STORED DATA =>
□ □ □ □ □ □ □

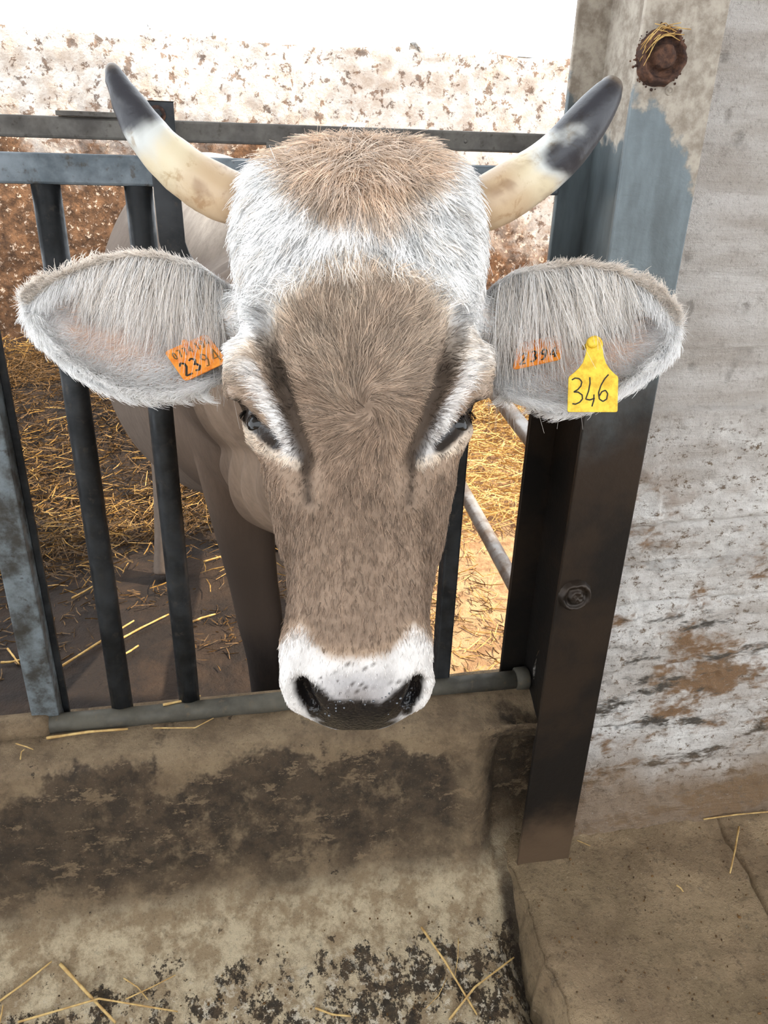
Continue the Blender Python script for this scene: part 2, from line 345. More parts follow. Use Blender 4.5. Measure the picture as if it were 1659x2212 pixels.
tag(o, 'dusty raised concrete slab in front of the wall', 'floor', kind='structure')
# board-marked concrete wall beside the post, a real relief of board courses
def wallr(X, Z):
    P = np.c_[X, np.full_like(X, 1.205), Z]; n = fbm(P*np.array([0.7, 1, 2.2]), 6, 5, 21)
    edges = np.array([0.16, 0.30, 0.45, 0.62, 0.71, 0.80, 1.035, 1.145, 1.27, 1.40, 1.53, 1.66, 1.8]); wob = 0.006*vnoise(P*np.array([1, 0, 0]), 7, 5)
    d = np.min(np.abs(Z[:, None]+wob[:, None]-edges[None]), axis=1); k = np.searchsorted(edges, Z+wob)
    step = np.array([0.0, .002, -.003, .002, -.002, .003, -.001, .010, .008, .006, .009, .007, .009, .008])[k]
    rough = np.where(Z < 1.02, 1.0, 0.25)
    P[:, 1] += step - 0.003*np.exp(-(d/0.005)**2)*(Z > 1.0) + 0.011*np.exp(-(d/0.006)**2)*rough*np.clip(vnoise(P, 9, 6)+0.7, 0, 1) - 0.006*n*rough
    P[:, 1] -= 0.004*vnoise(P, 60, 3)*rough
    # smear of mortar along the post, broken edge
    e = 0.765+0.03*vnoise(P*np.array([0, 0, 1]), 12, 7)+0.015*vnoise(P*np.array([0, 0, 1]), 40, 8)
    P[:, 1] -= 0.010*sm(e+0.004, e-0.004, X)*sm(1.0, 0.9, Z)*sm(0.3, 0.45, Z)
    pit = vnoise(P, 38, 13); P[:, 1] += 0.006*sm(0.72, 0.85, pit)
    P[:, 1] -= 0.03*sm(0.2, 0.0, Z)
    return P
o = grid_surface('wall_right', wallr, np.concatenate([np.linspace(0.713, 1.45, 220), np.linspace(1.47, 4.2, 16)]), np.concatenate([np.linspace(-0.06, 1.75, 470), np.linspace(1.78, 4.6, 10)]), M['wall'])  # unseen upper part of the wall raised to block sun
md = o.modifiers.new('thick', 'SOLIDIFY'); md.thickness = 0.16; md.offset = 1
tag(o, 'pale board-marked concrete wall beside the steel post', 'wall', kind='structure')
# pen ground and the far wall
def pen(X, Y):
    P = np.c_[X, Y, np.full_like(X, PEN)]; P[:, 2] += 0.035*fbm(P, 2.4, 5, 31)+0.012*fbm(P, 12, 3, 32)
    P[:, 2] += 0.22*sm(3.3, 4.3, Y)*sm(0.4, -0.5, X)+0.12*sm(3.4, 4.2, Y)
    return P
def pen_z(x, y): return float(pen(np.array([x]), np.array([y]))[0, 2])
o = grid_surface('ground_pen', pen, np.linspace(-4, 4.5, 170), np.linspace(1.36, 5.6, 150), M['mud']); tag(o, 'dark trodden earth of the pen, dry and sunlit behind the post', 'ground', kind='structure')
def backw(X, Z):
    P = np.c_[X, np.full_like(X, 5.3), Z]
    P[:, 1] += 0.035*fbm(P, 3, 5, 41)+0.012*fbm(P, 18, 3, 42)
    top = Z > 1.93; P[:, 2] += top*0.035*fbm(np.c_[X, X*0, X*0], 4, 4, 43)
    return P
o = grid_surface('wall_back', backw, np.linspace(-5, 5, 330), np.linspace(-0.2, 1.96, 90), M['backwall'])
md = o.modifiers.new('thick', 'SOLIDIFY'); md.thickness = 0.3; md.offset = 1
tag(o, 'low flaking whitewashed masonry wall at the back of the pen', 'wall', kind='structure')
o = box('ceiling_light_block', (-6, -1.7, 3.3), (6, 1.15, 3.36), M['roof'], None, 0); tag(o, 'unseen grey sheet roof over the feed passage, sized to block sun and shape skylight', 'roof', kind='structure')  # roof out of view, added and sized to block sun and steer skylight

o = box('wall_light_block', (-6, -2.9, -0.3), (6, -2.7, 1.0), M['roof'], None, 0); tag(o, 'added unseen low wall behind the camera, screening low light', 'wall', kind='structure')  # unseen wall added so light on the fence comes from higher up
o = box('floor_passage', (-6, -2.7, -0.3), (6, -1.0, -0.165), M['slab'], None, 0); tag(o, 'concrete feed passage floor', 'floor', kind='structure')
# ------------------------------------------------------------------ steel post (I section) and fence
post = empty('steel_post', (0.622, 1.25, 0)); tag(post, 'tall dark steel I-beam post between fence and concrete wall', 'post')
X0, X1, Y0, Y1 = 0.562, 0.684, 1.128, 1.368
box('front_flange', (X0, Y0, -0.03), (X1, Y0+0.010, 2.9), M['post'], post, 0.0025)
box('rear_flange', (X0, Y1-0.010, -0.03), (X1, Y1, 2.9), M['post'], post, 0.0025)
box('web', (0.6185, Y0+0.01, -0.03), (0.6255, Y1-0.01, 2.9), M['post'], post, 0.0)
def lump(cx, cz, r, h, seed, nr=10, na=36, hole=0.0):
    V = []; rr = np.linspace(1.0, 0.0, nr)
    for i, q in enumerate(rr):
        for j in range(na):
            a = 2*math.pi*j/na; V.append((cx+r*q*math.cos(a), 0, cz+r*q*math.sin(a)))
    V = np.array(V); q = np.repeat(rr, na)
    n = fbm(V, 60, 3, seed); w = 1+0.07*vnoise(np.c_[np.cos(np.tile(np.arange(na), nr)*2*math.pi/na)*2, q*0, np.sin(np.tile(np.arange(na), nr)*2*math.pi/na)*2], 2.6, seed)+0.04*fbm(V, 160, 2, seed+4)
    V[:, 0] = cx+(V[:, 0]-cx)*w; V[:, 2] = cz+(V[:, 2]-cz)*w
    prof = h*(sm(1.0, 0.85, q) - hole*sm(0.78, 0.6, q) + (hole*1.15)*sm(0.5, 0.36, q))
    V[:, 1] = Y0-prof-0.30*h*n*(q < 0.95)-0.16*h*fbm(V, 220, 2, seed+2)*(q < 0.95)-0.0005
    return V, gridfaces(nr, na)
crust = []
for i in range(60):
    a = rng.uniform(0, 2*math.pi); r = 0.034+abs(rng.normal(0, .004)); b0 = ball((0.593+r*math.cos(a), Y0-0.0008, 1.567+r*math.sin(a)), rng.uniform(.0007, .0022), 6); crust.append((b0[0], b0[1]))
tag(build('rust_crust', *join(crust), M['rust'], post), 'flaking rust round the bolt', kind='stuff')
ring = build('rusty_bolt', *lump(0.593, 1.567, 0.036, 0.016, 3, 24, 48, 0.75), M['rust'], post); tag(ring, 'crusted round rusty bolt')
build('bolt_hole_rim', *lump(0.615, 1.528, 0.006, 0.003, 5, 8, 20, 0.9), M['post'], post)
tag(build('weld_boss', *lump(0.594, 0.707, 0.032, 0.012, 8, 18, 40, 0.5), M['post'], post), 'dark lumpy bolt boss')
wisp = []
for i in range(26):
    a = rng.uniform(0.35, 1.0)*math.pi*1.0; r = rng.uniform(0.020, 0.037); c = np.array([0.593, 1.128, 1.567])
    p = c+np.array([r*math.cos(a), -rng.uniform(0.010, 0.018), r*math.sin(a)]); t = np.array([-math.sin(a), rng.uniform(-.2, .2), math.cos(a)])*rng.uniform(0.008, 0.018)+rng.normal(0, .004, 3)
    p[1] = min(p[1], 1.118); wisp.append(tube([p-t, p+t*0.2+[0, -.002, 0.002], p+t], 0.0006, 4))
o = build('straw_wisp', *join(wisp), M['straw'], post); tag(o, 'wisp of straw caught round the rusty bolt', kind='stuff')
bead_pts = [(0.684, 1.128+0.004, z) for z in np.linspace(0.9, 1.66, 20)]
bead_pts = [np.array(p)+[0.001, 0.004, 0] for p in bead_pts]
build('pale_edge_bead', *tube(bead_pts, 0.0022, 8), NM('pale bead', 0.7).color(lin(216, 220, 220)).m, post)  # thin pale line along the right edge of the front flange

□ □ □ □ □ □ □

GOAL =>
Return the whole listing, word for word, and leave out every picture.

REPLY TO THE EXERCISE =>
Continue the Blender Python script for this scene: part 2, from line 345. More parts follow. Use Blender 4.5. Measure the picture as if it were 1659x2212 pixels.
tag(o, 'dusty raised concrete slab in front of the wall', 'floor', kind='structure')
# board-marked concrete wall beside the post, a real relief of board courses
def wallr(X, Z):
    P = np.c_[X, np.full_like(X, 1.205), Z]; n = fbm(P*np.array([0.7, 1, 2.2]), 6, 5, 21)
    edges = np.array([0.16, 0.30, 0.45, 0.62, 0.71, 0.80, 1.035, 1.145, 1.27, 1.40, 1.53, 1.66, 1.8]); wob = 0.006*vnoise(P*np.array([1, 0, 0]), 7, 5)
    d = np.min(np.abs(Z[:, None]+wob[:, None]-edges[None]), axis=1); k = np.searchsorted(edges, Z+wob)
    step = np.array([0.0, .002, -.003, .002, -.002, .003, -.001, .010, .008, .006, .009, .007, .009, .008])[k]
    rough = np.where(Z < 1.02, 1.0, 0.25)
    P[:, 1] += step - 0.003*np.exp(-(d/0.005)**2)*(Z > 1.0) + 0.011*np.exp(-(d/0.006)**2)*rough*np.clip(vnoise(P, 9, 6)+0.7, 0, 1) - 0.006*n*rough
    P[:, 1] -= 0.004*vnoise(P, 60, 3)*rough
    # smear of mortar along the post, broken edge
    e = 0.765+0.03*vnoise(P*np.array([0, 0, 1]), 12, 7)+0.015*vnoise(P*np.array([0, 0, 1]), 40, 8)
    P[:, 1] -= 0.010*sm(e+0.004, e-0.004, X)*sm(1.0, 0.9, Z)*sm(0.3, 0.45, Z)
    pit = vnoise(P, 38, 13); P[:, 1] += 0.006*sm(0.72, 0.85, pit)
    P[:, 1] -= 0.03*sm(0.2, 0.0, Z)
    return P
o = grid_surface('wall_right', wallr, np.concatenate([np.linspace(0.713, 1.45, 220), np.linspace(1.47, 4.2, 16)]), np.concatenate([np.linspace(-0.06, 1.75, 470), np.linspace(1.78, 4.6, 10)]), M['wall'])  # unseen upper part of the wall raised to block sun
md = o.modifiers.new('thick', 'SOLIDIFY'); md.thickness = 0.16; md.offset = 1
tag(o, 'pale board-marked concrete wall beside the steel post', 'wall', kind='structure')
# pen ground and the far wall
def pen(X, Y):
    P = np.c_[X, Y, np.full_like(X, PEN)]; P[:, 2] += 0.035*fbm(P, 2.4, 5, 31)+0.012*fbm(P, 12, 3, 32)
    P[:, 2] += 0.22*sm(3.3, 4.3, Y)*sm(0.4, -0.5, X)+0.12*sm(3.4, 4.2, Y)
    return P
def pen_z(x, y): return float(pen(np.array([x]), np.array([y]))[0, 2])
o = grid_surface('ground_pen', pen, np.linspace(-4, 4.5, 170), np.linspace(1.36, 5.6, 150), M['mud']); tag(o, 'dark trodden earth of the pen, dry and sunlit behind the post', 'ground', kind='structure')
def backw(X, Z):
    P = np.c_[X, np.full_like(X, 5.3), Z]
    P[:, 1] += 0.035*fbm(P, 3, 5, 41)+0.012*fbm(P, 18, 3, 42)
    top = Z > 1.93; P[:, 2] += top*0.035*fbm(np.c_[X, X*0, X*0], 4, 4, 43)
    return P
o = grid_surface('wall_back', backw, np.linspace(-5, 5, 330), np.linspace(-0.2, 1.96, 90), M['backwall'])
md = o.modifiers.new('thick', 'SOLIDIFY'); md.thickness = 0.3; md.offset = 1
tag(o, 'low flaking whitewashed masonry wall at the back of the pen', 'wall', kind='structure')
o = box('ceiling_light_block', (-6, -1.7, 3.3), (6, 1.15, 3.36), M['roof'], None, 0); tag(o, 'unseen grey sheet roof over the feed passage, sized to block sun and shape skylight', 'roof', kind='structure')  # roof out of view, added and sized to block sun and steer skylight

o = box('wall_light_block', (-6, -2.9, -0.3), (6, -2.7, 1.0), M['roof'], None, 0); tag(o, 'added unseen low wall behind the camera, screening low light', 'wall', kind='structure')  # unseen wall added so light on the fence comes from higher up
o = box('floor_passage', (-6, -2.7, -0.3), (6, -1.0, -0.165), M['slab'], None, 0); tag(o, 'concrete feed passage floor', 'floor', kind='structure')
# ------------------------------------------------------------------ steel post (I section) and fence
post = empty('steel_post', (0.622, 1.25, 0)); tag(post, 'tall dark steel I-beam post between fence and concrete wall', 'post')
X0, X1, Y0, Y1 = 0.562, 0.684, 1.128, 1.368
box('front_flange', (X0, Y0, -0.03), (X1, Y0+0.010, 2.9), M['post'], post, 0.0025)
box('rear_flange', (X0, Y1-0.010, -0.03), (X1, Y1, 2.9), M['post'], post, 0.0025)
box('web', (0.6185, Y0+0.01, -0.03), (0.6255, Y1-0.01, 2.9), M['post'], post, 0.0)
def lump(cx, cz, r, h, seed, nr=10, na=36, hole=0.0):
    V = []; rr = np.linspace(1.0, 0.0, nr)
    for i, q in enumerate(rr):
        for j in range(na):
            a = 2*math.pi*j/na; V.append((cx+r*q*math.cos(a), 0, cz+r*q*math.sin(a)))
    V = np.array(V); q = np.repeat(rr, na)
    n = fbm(V, 60, 3, seed); w = 1+0.07*vnoise(np.c_[np.cos(np.tile(np.arange(na), nr)*2*math.pi/na)*2, q*0, np.sin(np.tile(np.arange(na), nr)*2*math.pi/na)*2], 2.6, seed)+0.04*fbm(V, 160, 2, seed+4)
    V[:, 0] = cx+(V[:, 0]-cx)*w; V[:, 2] = cz+(V[:, 2]-cz)*w
    prof = h*(sm(1.0, 0.85, q) - hole*sm(0.78, 0.6, q) + (hole*1.15)*sm(0.5, 0.36, q))
    V[:, 1] = Y0-prof-0.30*h*n*(q < 0.95)-0.16*h*fbm(V, 220, 2, seed+2)*(q < 0.95)-0.0005
    return V, gridfaces(nr, na)
crust = []
for i in range(60):
    a = rng.uniform(0, 2*math.pi); r = 0.034+abs(rng.normal(0, .004)); b0 = ball((0.593+r*math.cos(a), Y0-0.0008, 1.567+r*math.sin(a)), rng.uniform(.0007, .0022), 6); crust.append((b0[0], b0[1]))
tag(build('rust_crust', *join(crust), M['rust'], post), 'flaking rust round the bolt', kind='stuff')
ring = build('rusty_bolt', *lump(0.593, 1.567, 0.036, 0.016, 3, 24, 48, 0.75), M['rust'], post); tag(ring, 'crusted round rusty bolt')
build('bolt_hole_rim', *lump(0.615, 1.528, 0.006, 0.003, 5, 8, 20, 0.9), M['post'], post)
tag(build('weld_boss', *lump(0.594, 0.707, 0.032, 0.012, 8, 18, 40, 0.5), M['post'], post), 'dark lumpy bolt boss')
wisp = []
for i in range(26):
    a = rng.uniform(0.35, 1.0)*math.pi*1.0; r = rng.uniform(0.020, 0.037); c = np.array([0.593, 1.128, 1.567])
    p = c+np.array([r*math.cos(a), -rng.uniform(0.010, 0.018), r*math.sin(a)]); t = np.array([-math.sin(a), rng.uniform(-.2, .2), math.cos(a)])*rng.uniform(0.008, 0.018)+rng.normal(0, .004, 3)
    p[1] = min(p[1], 1.118); wisp.append(tube([p-t, p+t*0.2+[0, -.002, 0.002], p+t], 0.0006, 4))
o = build('straw_wisp', *join(wisp), M['straw'], post); tag(o, 'wisp of straw caught round the rusty bolt', kind='stuff')
bead_pts = [(0.684, 1.128+0.004, z) for z in np.linspace(0.9, 1.66, 20)]
bead_pts = [np.array(p)+[0.001, 0.004, 0] for p in bead_pts]
build('pale_edge_bead', *tube(bead_pts, 0.0022, 8), NM('pale bead', 0.7).color(lin(216, 220, 220)).m, post)  # thin pale line along the right edge of the front flange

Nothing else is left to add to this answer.